Sekarang ini, ana kasih antum
pilihan.
1.
Tetap
maju menikahi ana dengan atau tanpa restu bang Iwan atau kak Ani.
Kalau
antum serius ingin menikah dengan ana, seharusnya antum meyakinkan mereka
dengan pilihan antum. Kenapa antum tidak punya sikap? Kenapa antum tidak komit?
Antum itu laki-laki … !!!!
Apakah
antum ingat dengan BBM yang pernah ana tanyakan ke antum waktu itu?? Begini isi
BBM nya, silahkan di cek kalo tidak percaya,
Wulan
Ainun Mahya : Akhy, bagaimana jika ada salah satu keluarga antum tidak setuju
dengan hubungan kita ini?
Halim
Abdul : Kan hanya satu, yang lain setuju kan? Ana
akan berusaha meyakinkan keluarga ana dengan pilihan ana ukh… kita komitmen
kan?
Masihkah
engkau ingat akhy?? Dimana ucapanmu itu? Dimana perjuanganmu itu? Kenapa dengan
mudahnya engkau mengatakan kalau jodoh tak akan kemana, dan bla bla bla… kenapa
engkau tidak menepati janjimu. Kenapa akhy lupa dengan apa yang akhy ucapkan. Aku benar-benar
kecewa padamu akhy… mana Sunah yang engkau pegang? Adakah Rosul mengajarkan
engkau menjadi orang yang tidak menepati janji?? Dimana keseriusanmu itu????

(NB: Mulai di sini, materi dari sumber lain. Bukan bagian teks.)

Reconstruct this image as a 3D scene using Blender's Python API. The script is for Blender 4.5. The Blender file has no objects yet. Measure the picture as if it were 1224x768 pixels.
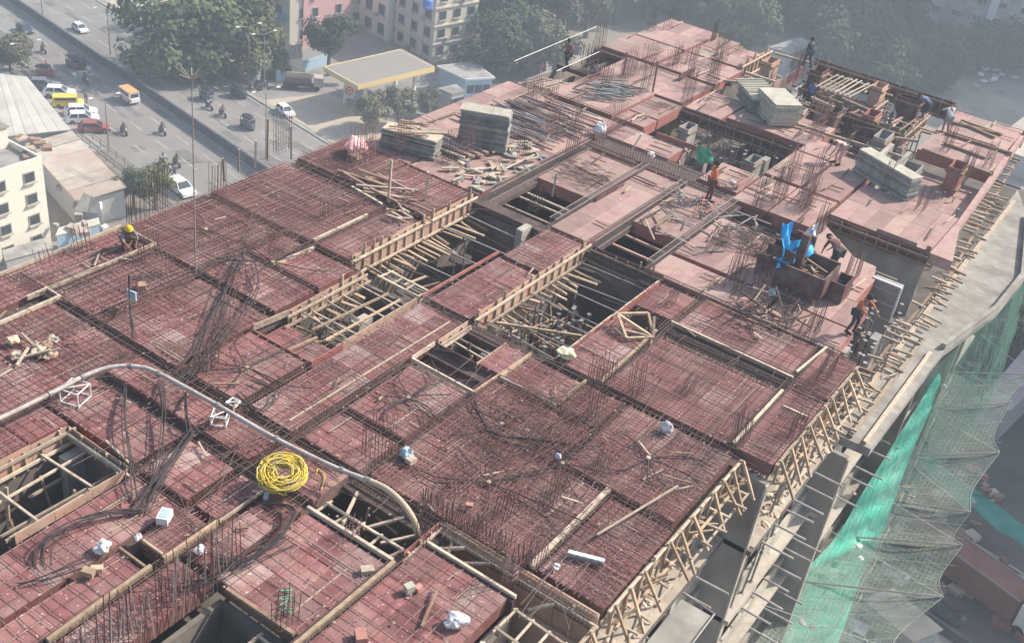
import bpy, bmesh, math, random
from math import sin, cos, pi, radians
from mathutils import Vector, Matrix, Quaternion, noise
random.seed(7)
R = random.random
def U(a, b): return a + (b - a) * random.random()
scene = bpy.context.scene
col = scene.collection

# ------------------------------------------------------------------ camera, sky, sun, exposure
EYE = Vector((0.0, 0.0, 21.0))
CR = Vector((.812949, .569797, .120191)).normalized()          # right
CD = Vector((.395041, -.387967, -.832721))                      # down
CD = (CD - CR * CD.dot(CR)).normalized()
CF = CR.cross(CD).normalized()                                  # forward
FPX = 1333.5
cam_d = bpy.data.cameras.new("camera")
cam = bpy.data.objects.new("camera", cam_d)
col.objects.link(cam)
cam.matrix_world = Matrix(((CR.x, -CD.x, -CF.x, EYE.x), (CR.y, -CD.y, -CF.y, EYE.y), (CR.z, -CD.z, -CF.z, EYE.z), (0, 0, 0, 1)))
cam_d.sensor_width = 36.0
cam_d.lens = FPX / 1224 * 36.0
cam_d.clip_start = .2
cam_d.clip_end = 3000
scene.camera = cam

SUN_AZ, SUN_EL = radians(57), radians(40)
world = bpy.data.worlds.new("World")
scene.world = world
world.use_nodes = True
wn = world.node_tree.nodes
sky = wn.new("ShaderNodeTexSky")
sky.sky_type = 'NISHITA'
sky.sun_disc = False
sky.sun_elevation = SUN_EL
sky.sun_rotation = radians(90) - SUN_AZ
sky.air_density = 1.3
sky.dust_density = 2.5
wn["Background"].inputs[1].default_value = .125
world.node_tree.links.new(sky.outputs[0], wn["Background"].inputs[0])
sun_d = bpy.data.lights.new("sun", 'SUN')
sun_d.energy = 3.9
sun_d.angle = radians(.5)
sun_d.color = (1.0, .91, .79)
sun = bpy.data.objects.new("sun", sun_d)
col.objects.link(sun)
to_sun = Vector((cos(SUN_EL) * cos(SUN_AZ), cos(SUN_EL) * sin(SUN_AZ), sin(SUN_EL)))
sun.rotation_euler = to_sun.to_track_quat('Z', 'Y').to_euler()
sun.location = to_sun * 200
vs = scene.view_settings
vs.view_transform = 'Standard'
vs.look = 'None'
vs.exposure = .76
vs.gamma = 1.0
vs.use_curve_mapping = False
scene.cycles.volume_bounces = 1
scene.cycles.max_bounces = 6
scene.cycles.transparent_max_bounces = 12
scene.cycles.use_denoising = True

def at(px, py, z=0.0):
    """the point at height z that stands at this place of the view: used to survey where things stand"""
    d = CR * ((px - 612) / FPX) + CD * ((py - 384) / FPX) + CF
    t = (z - EYE.z) / d.z
    return EYE + d * t

# ------------------------------------------------------------------ materials
MATS = {}
def mat(name, c1, c2=None, scale=3.0, rough=.85, metal=0.0, bump=.0, rand=.0, alpha=1.0, contrast=.35, specks=None, stretch=None, spec=.3, c3=None, s3=.35):
    m = bpy.data.materials.new(name)
    m.use_nodes = True
    nt = m.node_tree
    N, L = nt.nodes, nt.links
    b = N["Principled BSDF"]
    b.inputs["Roughness"].default_value = rough
    b.inputs["Metallic"].default_value = metal
    b.inputs["Specular IOR Level"].default_value = spec
    out = None
    if c2 is None:
        rgb = N.new("ShaderNodeRGB"); rgb.outputs[0].default_value = (*c1, 1); out = rgb.outputs[0]
    else:
        geo = N.new("ShaderNodeNewGeometry")
        vec = geo.outputs["Position"]
        if stretch:
            mp = N.new("ShaderNodeMapping"); mp.inputs["Scale"].default_value = stretch
            L.new(vec, mp.inputs[0]); vec = mp.outputs[0]
        nz = N.new("ShaderNodeTexNoise"); nz.inputs["Scale"].default_value = scale; nz.inputs["Detail"].default_value = 7; nz.inputs["Roughness"].default_value = .62
        L.new(vec, nz.inputs["Vector"])
        cr = N.new("ShaderNodeValToRGB")
        cr.color_ramp.elements[0].position = .5 - contrast / 2; cr.color_ramp.elements[0].color = (*c1, 1)
        cr.color_ramp.elements[1].position = .5 + contrast / 2; cr.color_ramp.elements[1].color = (*c2, 1)
        L.new(nz.outputs[0], cr.inputs[0]); out = cr.outputs[0]
        if c3 is not None:
            n3 = N.new("ShaderNodeTexNoise"); n3.inputs["Scale"].default_value = s3; n3.inputs["Detail"].default_value = 5
            L.new(geo.outputs["Position"], n3.inputs["Vector"])
            r3 = N.new("ShaderNodeMapRange"); r3.inputs[1].default_value = .45; r3.inputs[2].default_value = .72
            L.new(n3.outputs[0], r3.inputs[0])
            mx = N.new("ShaderNodeMixRGB"); mx.inputs[2].default_value = (*c3, 1)
            L.new(r3.outputs[0], mx.inputs[0]); L.new(out, mx.inputs[1]); out = mx.outputs[0]
        if specks:
            n2 = N.new("ShaderNodeTexNoise"); n2.inputs["Scale"].default_value = specks[0]; n2.inputs["Detail"].default_value = 2
            L.new(geo.outputs["Position"], n2.inputs["Vector"])
            mr = N.new("ShaderNodeMapRange"); mr.inputs[1].default_value = specks[1]; mr.inputs[2].default_value = specks[1] + .05
            L.new(n2.outputs[0], mr.inputs[0])
            mx = N.new("ShaderNodeMixRGB"); mx.inputs[2].default_value = (*specks[2], 1)
            L.new(mr.outputs[0], mx.inputs[0]); L.new(out, mx.inputs[1]); out = mx.outputs[0]
        if bump:
            bp = N.new("ShaderNodeBump"); bp.inputs["Strength"].default_value = bump; bp.inputs["Distance"].default_value = .05
            L.new(nz.outputs[0], bp.inputs["Height"]); L.new(bp.outputs[0], b.inputs["Normal"])
    if rand:
        oi = N.new("ShaderNodeObjectInfo")
        mr = N.new("ShaderNodeMapRange"); mr.inputs[3].default_value = 1 - rand; mr.inputs[4].default_value = 1 + rand
        L.new(oi.outputs["Random"], mr.inputs[0])
        hs = N.new("ShaderNodeHueSaturation")
        L.new(mr.outputs[0], hs.inputs["Value"]); L.new(out, hs.inputs["Color"]); out = hs.outputs[0]
    L.new(out, b.inputs["Base Color"])
    if alpha < 1: b.inputs["Alpha"].default_value = alpha
    MATS[name] = m
    return m

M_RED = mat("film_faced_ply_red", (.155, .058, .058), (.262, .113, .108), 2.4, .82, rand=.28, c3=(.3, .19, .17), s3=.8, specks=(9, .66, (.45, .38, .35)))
M_REDB = mat("faded_cement_stained_ply", (.23, .11, .105), (.37, .22, .205), 1.7, .85, rand=.22, c3=(.4, .32, .29), s3=1.1, specks=(8, .64, (.48, .43, .39)))
M_REDSIDE = mat("form_ply_edge", (.13, .045, .04), (.22, .1, .085), 3, .8, rand=.1, c3=(.2, .15, .13))
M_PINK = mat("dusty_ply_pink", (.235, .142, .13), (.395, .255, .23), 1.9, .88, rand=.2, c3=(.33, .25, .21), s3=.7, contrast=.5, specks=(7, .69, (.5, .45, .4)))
M_PINKSIDE = mat("ply_side_red", (.28, .1, .085), (.36, .16, .135), 3, .8, rand=.1)
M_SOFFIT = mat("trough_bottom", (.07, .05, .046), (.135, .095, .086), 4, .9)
M_WOOD = mat("raw_timber", (.33, .235, .155), (.5, .385, .275), 6, .9, rand=.3)
M_WOODPALE = mat("pale_weathered_timber", (.33, .265, .2), (.53, .44, .35), 5, .9, rand=.32)
M_WOODDARK = mat("stained_timber", (.2, .13, .09), (.33, .23, .16), 5, .9, rand=.25)
M_PLYRAW = mat("formwork_panel_ply", (.36, .24, .18), (.5, .36, .28), 2, .8, rand=.12, c3=(.48, .26, .2), s3=.9)
M_DUSTBAR = mat("dust_covered_rebar", (.2, .105, .1), (.34, .22, .205), 10, .9)
M_RUST = mat("rusty_rebar", (.09, .045, .042), (.16, .085, .078), 14, .85, .1)
M_DARKBAR = mat("dark_rebar", (.085, .06, .055), (.15, .1, .088), 14, .8, .15)
M_PALEBAR = mat("dusty_rebar", (.24, .2, .185), (.36, .31, .28), 14, .7, .2)
M_PVC = mat("black_conduit", (.03, .024, .026), (.07, .056, .056), 5, .65)
M_STEEL = mat("dull_steel_pipe", (.2, .19, .19), (.34, .32, .31), 4, .5, .4, rand=.12)
M_PUMP = mat("grey_pump_pipe", (.36, .33, .31), (.52, .49, .46), 7, .8, .0, c3=(.3, .23, .2), s3=1.6)
M_CONC = mat("raw_concrete", (.27, .26, .24), (.39, .375, .345), 1.2, .9, bump=.25, c3=(.19, .18, .17), s3=.5, stretch=(1, 1, .35))
M_CONCPALE = mat("pale_concrete", (.33, .3, .255), (.52, .485, .425), 1.6, .9, bump=.25, c3=(.3, .26, .22), s3=.7, contrast=.5)
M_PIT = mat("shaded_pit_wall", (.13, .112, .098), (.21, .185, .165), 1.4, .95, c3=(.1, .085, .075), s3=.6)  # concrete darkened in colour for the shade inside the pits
M_TERR = mat("dirty_grey_terrace", (.22, .21, .19), (.4, .38, .345), 1.3, .95, bump=.3, c3=(.19, .175, .155), s3=.9, contrast=.5)
M_SANDY = mat("sunlit_sandy_floor", (.34, .29, .235), (.52, .46, .385), 3, .95, bump=.3, c3=(.3, .26, .22), s3=1)  # pale copy of the lower floor for its sunlit edge
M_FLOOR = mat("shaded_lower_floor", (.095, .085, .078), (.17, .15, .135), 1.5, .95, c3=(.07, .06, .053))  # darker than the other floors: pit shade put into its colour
M_WHITE = mat("white_plastic", (.62, .61, .6), (.76, .75, .73), 8, .6)
M_YELLOW = mat("yellow_hose", (.5, .38, .05), (.7, .54, .1), 5, .7, c3=(.5, .42, .2), s3=2.5)
M_YHAT = mat("yellow_helmet_plastic", (.78, .5, .02))
M_GREEN = mat("green_mesh_cloth", (.05, .3, .17), (.1, .42, .26), 5, .8)
M_BLUE = mat("blue_tarpaulin", (.015, .36, .75), (.04, .48, .88), 3, .5)
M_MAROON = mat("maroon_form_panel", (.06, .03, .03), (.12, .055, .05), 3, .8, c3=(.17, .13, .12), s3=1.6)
M_STACKG = mat("grey_steel_shutter_plate", (.17, .18, .175), (.3, .31, .285), 3, .7, rand=.3)
M_STACKY = mat("cream_block", (.34, .32, .26), (.5, .47, .385), 3, .85, rand=.12)
M_BRICK = mat("red_brick", (.4, .18, .145), (.52, .27, .22), 9, .9, rand=.2)
M_ORANGE = mat("orange_vest_cloth", (.85, .2, .05), (.95, .28, .08), 9, .8)
M_CYAN = mat("pale_blue_sheet", (.3, .42, .48), (.4, .52, .57), 4, .6)
M_PINKCL = mat("pink_cloth", (.8, .42, .42), (.88, .52, .5), 6, .8)
M_PLASTIC = mat("thin_white_plastic_bag", (.5, .49, .5), (.7, .69, .7), 5, .5, c3=(.42, .36, .33), s3=4)

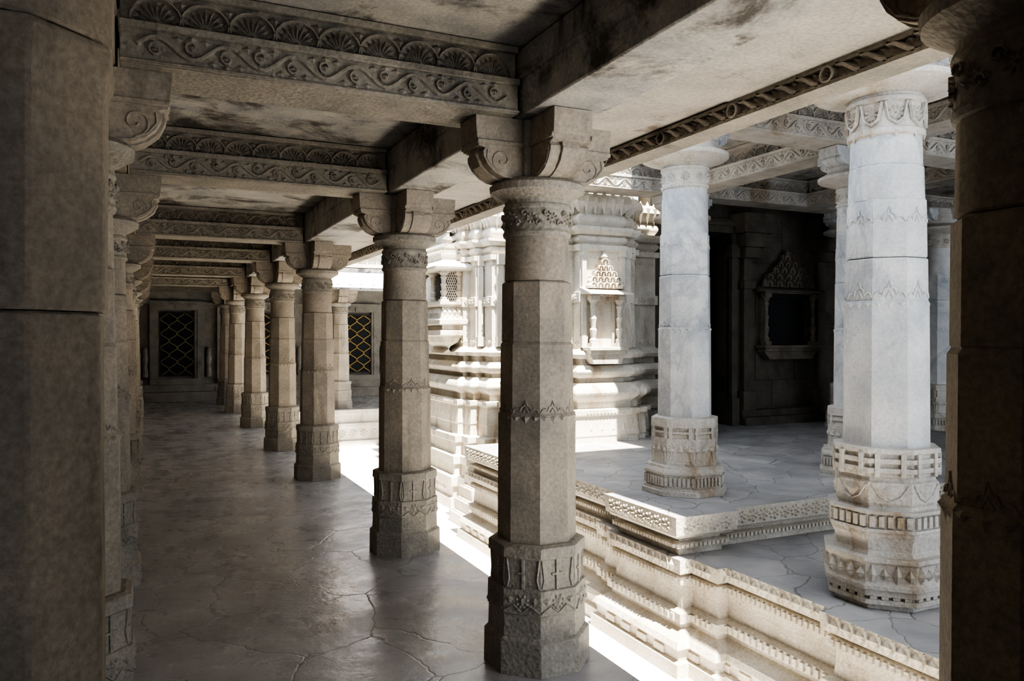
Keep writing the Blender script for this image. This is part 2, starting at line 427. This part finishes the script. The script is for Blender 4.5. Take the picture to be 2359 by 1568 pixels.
T=lambda u,v,w:(2.79-w,u,v)
m=MB(); u=-1.1; k=0
while u<15.2:
    m.ridge(T,[(u-.01,2.738),(u+.02,2.748),(u+.08,2.79),(u+.12,2.802)],.030,.035)
    m.dia(T,(u+.005,2.79),(u+.02,2.775),(u+.05,2.80),(u+.02,2.802),(u+.02,2.792),.03)
    m.dia(T,(u+.07,2.74),(u+.10,2.738),(u+.12,2.752),(u+.10,2.765),(u+.10,2.748),.03)
    u+=.13; k+=1
    if k%4==0:
        c_=u+.04; m.fan(T,c_,2.77,.042,0,2*PI,8,.035); m.ridge(T,[(c_+.034*math.cos(2*PI*i/12),2.77+.034*math.sin(2*PI*i/12)) for i in range(13)],.014,.04); u+=.10
m.obj('chain_relief',M_SLAB,ev,smooth=False)

# ------------------------------------------------------------------ structure
m=MB(); m.box(-.75,2.08,-2.0,17.0,-.85,0); m.box(-.75,11.5,17.0,21.0,-.85,0)
m.obj('floor',M_FLOOR,kind='structure',label='worn irregular flagstone corridor floor with dark joints',smooth=False)
m=MB(); m.box(2.08,13,-3,17.0,-.9,-.80); m.obj('floor_court',M_COURT,kind='structure',label='sun-bleached courtyard paving',smooth=False)
m=MB(); m.box(-.75,1.945,-2.0,17.23,2.96,3.12); m.box(-.75,11.5,17.23,21.2,2.96,3.12)
m.obj('ceiling',M_CEIL,kind='structure',label='stained stone slab ceiling')
m=MB(); m.box(-.85,-.60,-2.0,21.2,0,2.96); m.obj('wall_west',M_COR,kind='structure',label='dark stone cell wall')
m=MB(); m.box(-.85,.35,-2.2,-2.0,0,3.0); m.box(1.15,2.08,-2.2,-2.0,0,3.0); m.box(.35,1.15,-2.2,-2.0,2.2,3.0)  # unseen end wall, added to cut light; its opening lets in sky fill
m.obj('added_wall_south',M_COR,kind='structure',label='added unseen stone end wall with an opening for sky fill light')
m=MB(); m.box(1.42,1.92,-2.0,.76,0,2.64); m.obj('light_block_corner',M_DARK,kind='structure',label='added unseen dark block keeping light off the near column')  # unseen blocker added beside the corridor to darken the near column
m=MB(); m.box(-.6,11.5,21.0,21.25,0,2.96)
for x in [-.4,1.8,4.05,6.35,8.65]:
    m.box(x-.16,x+.16,20.9,21.0,0,2.96); m.box(x-.2,x+.2,20.86,21.0,0,.35); m.box(x-.21,x+.21,20.85,21.0,2.4,2.64)
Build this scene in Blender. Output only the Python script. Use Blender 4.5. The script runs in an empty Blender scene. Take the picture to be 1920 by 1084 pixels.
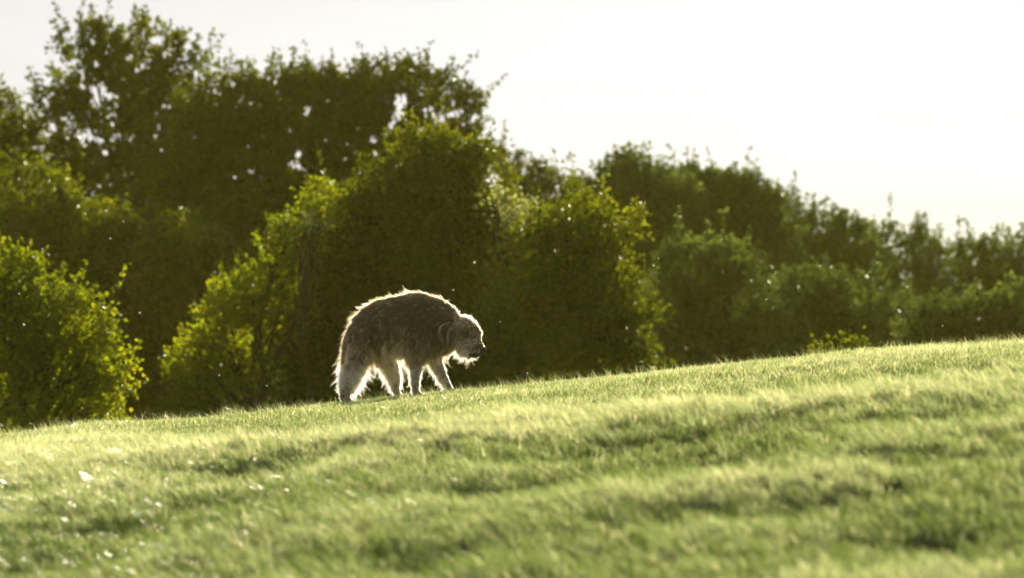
import bpy, math, random
import numpy as np
from mathutils import Vector

random.seed(7)
RNG = np.random.default_rng(11)
S = bpy.context.scene
COL = S.collection
R = math.radians

# ------------------------------------------------------------------ camera
CAM_Z = 1.0
FOV = 0.18                       # picture width per metre of distance (200 mm lens)
cd = bpy.data.cameras.new('camera')
cam = bpy.data.objects.new('camera', cd)
COL.objects.link(cam)
cam.location = (0, 0, CAM_Z)
cam.rotation_euler = (R(90), 0, 0)
cd.lens = 200
cd.sensor_width = 36
cd.clip_start = 0.5
cd.clip_end = 5000
cd.dof.use_dof = True
cd.dof.focus_distance = 40.0
cd.dof.aperture_fstop = 3.9
S.camera = cam

# ------------------------------------------------------------------ sky, sun, exposure
SUN_EL, SUN_AZ = 14.0, 4.0       # degrees above the horizon, degrees to the right of straight ahead
w = bpy.data.worlds.new('World')
S.world = w
w.use_nodes = True
nt = w.node_tree
nt.nodes.clear()
sky = nt.nodes.new('ShaderNodeTexSky')
sky.sky_type = 'NISHITA'
sky.sun_disc = False
sky.sun_elevation = R(SUN_EL)
sky.sun_rotation = R(SUN_AZ)
sky.air_density = 1.0
sky.dust_density = 2.0
sky.ozone_density = 1.0
# thin high cloud that whitens the blue of the sky
hsv = nt.nodes.new('ShaderNodeHueSaturation')
hsv.inputs['Saturation'].default_value = 0.28
tcn = nt.nodes.new('ShaderNodeTexCoord')
mpn = nt.nodes.new('ShaderNodeMapping')
mpn.inputs['Scale'].default_value = (5, 1.2, 34)
nz = nt.nodes.new('ShaderNodeTexNoise')
nz.inputs['Scale'].default_value = 1.3
nz.inputs['Detail'].default_value = 4
rmp = nt.nodes.new('ShaderNodeMapRange')
rmp.inputs['From Min'].default_value = 0.3
rmp.inputs['From Max'].default_value = 0.75
rmp.inputs['To Min'].default_value = 0.90
rmp.inputs['To Max'].default_value = 1.06
mul = nt.nodes.new('ShaderNodeMix')
mul.data_type = 'RGBA'
mul.blend_type = 'MULTIPLY'
mul.inputs['Factor'].default_value = 1
tint = nt.nodes.new('ShaderNodeMix')
tint.data_type = 'RGBA'
tint.blend_type = 'MULTIPLY'
tint.inputs['Factor'].default_value = 1
tint.inputs['B'].default_value = (0.94, 0.98, 1.075, 1)
veil = nt.nodes.new('ShaderNodeMix')          # the even veil of bright high cloud over the clear sky
veil.data_type = 'RGBA'
veil.inputs['Factor'].default_value = 0.915
veil.inputs['B'].default_value = (3.9, 3.9, 3.9, 1)
bg = nt.nodes.new('ShaderNodeBackground')
bg.inputs['Strength'].default_value = 0.05
wo = nt.nodes.new('ShaderNodeOutputWorld')
L = nt.links.new
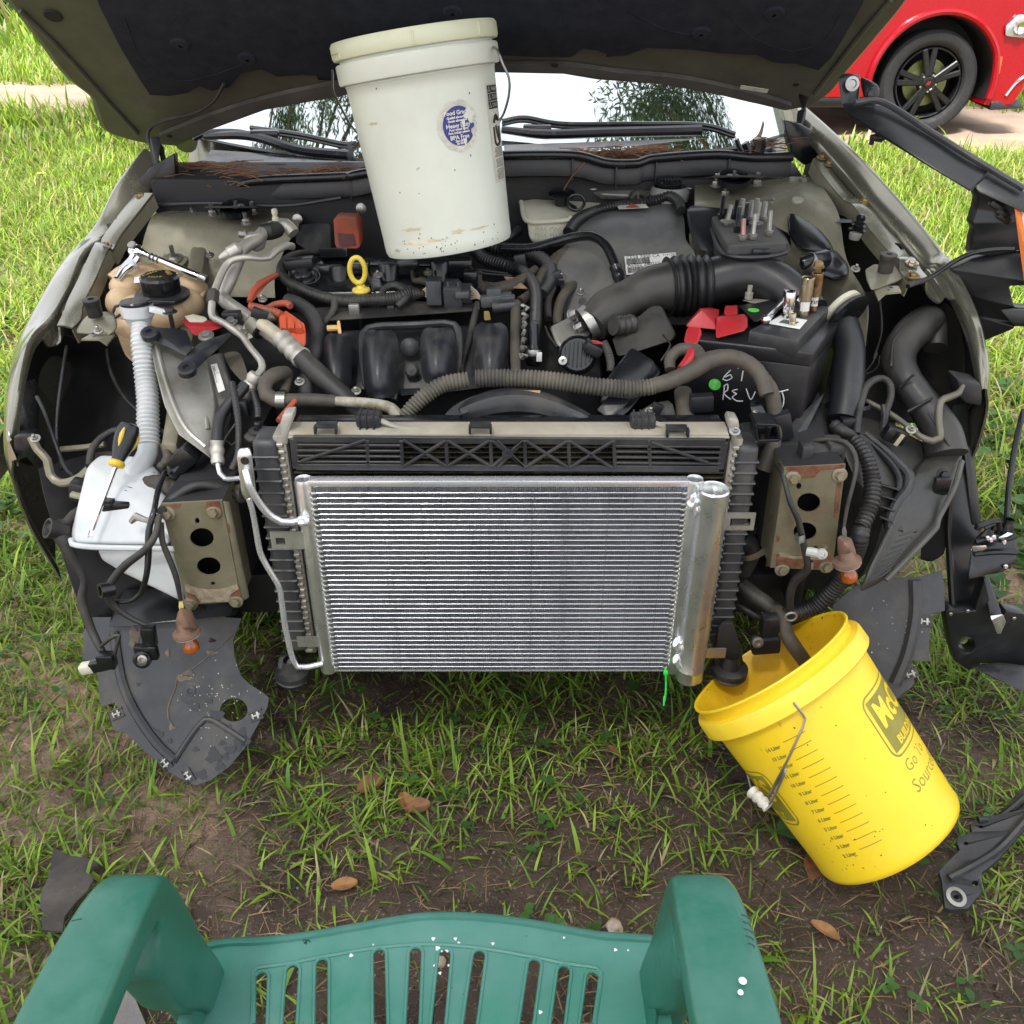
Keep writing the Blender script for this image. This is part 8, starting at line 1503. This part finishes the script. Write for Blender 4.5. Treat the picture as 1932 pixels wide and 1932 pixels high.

Bagaimana ana akan mempercayakan masa depan ana dengan orang yang tidak bisa
menepati janji.????
Akhy….
Bagaimanapun kita juga akan terus perbaiki hubungan itu. Tidak akan mungkin
masalah itu terus berlarut larut akhy… antum menjaga perasaan bang Iwan dan Kak
Ani, tapi apa antum menjaga perasaan ku dan ibuku? Keluargaku?
Antum
harus adil disini… antum sebagai Qowwam harus bisa memilah dan memilih mana
masalah yang kita bisa masuk di dalamnya mana masalah yang kita tidak perlu
masuk di dalamnya. Toh yang menikah itukan ana dengan antum, kita juga akan
terus usahakan memperbaiki hubungan yang sempat tidak baik ini, Idealnya memang
harus di perbaiki dulu sebelum kita nikah. Siapa sih yang tak mau pernikahan berjalan
lancer, semuanya baik, semua ridho, semua keluarga senang dan bahagia. Tapi
kembali lagi akhy… tidak semua bisa sesuai yang kita harapkan. Namun, jika
antum memaksa ana untuk memohon kepada ibu ana untuk mengklarifikasi dan minta
maaf ke bang Iwan dan Kak ani, ana katakan ana tidak mampu, ini kehormatan
keluarga, kehormatan ibuku, jika ana mengabulkan permintaan antum berarti ana
setuju kalau ibu ana penyebar gosip murahan itu. Ana percaya dengan ibu ana.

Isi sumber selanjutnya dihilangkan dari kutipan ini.